I recently was asked by a cousin if he could store his photos, genealogy and documents here. Of course, the answer is yes. In fact, I’d love that. The more family we have doing that the better our collective record becomes.

But I would tell you not to trust this site either.

It could be gone in an instant due to a hacker, or a server failure or a natural disaster.

There is one and only one answer to your family history records: You build it, you keep it, you store it, you share it. You are the keeper and you alone are responsible for it.

Everyone should have their own stand-alone program for genealogical data.

There are very practical reasons for this. First of all, everyone’s genealogy is unique. All of my siblings, for example, share my family story but they have one of their own. Their genealogy should include their spouse’s. That makes it different than mine.

So they should keep their own records and work them with regularity. They should, of course, share their records and do what they can to safeguard them by keeping multiple copies with several people. They could use stand-alone computer programs to help with that.

There are dozens of programs available and many of them now automatically interface with FamilySearch when you are online.

But their value is that you can and should keep them OFFLINE.

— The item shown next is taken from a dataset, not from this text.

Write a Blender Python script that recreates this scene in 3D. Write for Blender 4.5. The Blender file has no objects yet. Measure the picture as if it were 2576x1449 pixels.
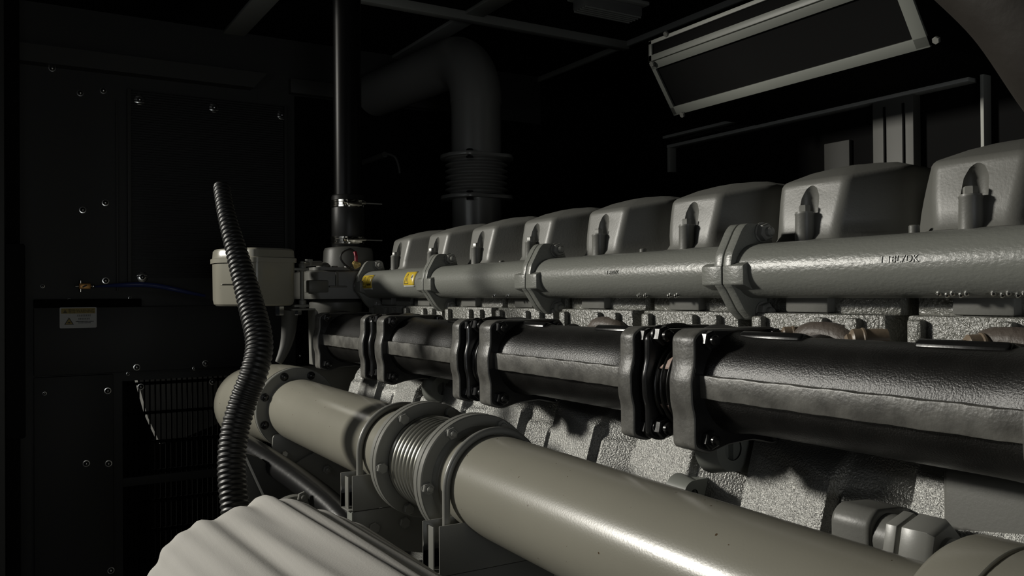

You should frequently back them up and then give backups to family located in other locations. (Backups make great gifts).

My mother so distrusted the online world she printed everything. I have sitting in my basement dozens of boxes of printed genealogy.

I’m not saying that’s the way to do it. But I understand the thinking and sometimes I’m grateful I’ve got those unopened boxes sitting there…just in case.

The organization of all the stuff that goes into family history – the research logs, the photos, the documents, the many online links and repositories – it is all a burden, of a sort.

But the more you put into it the more you get out of it. And it’s real value may never be realized until you’re long gone.

It will be completely worthless if we digitize it all and give it away to some online resource we cannot control. Who knows what will become of it.

Back it up, store it in various places, and never trust it to be safeguarded by anyone else.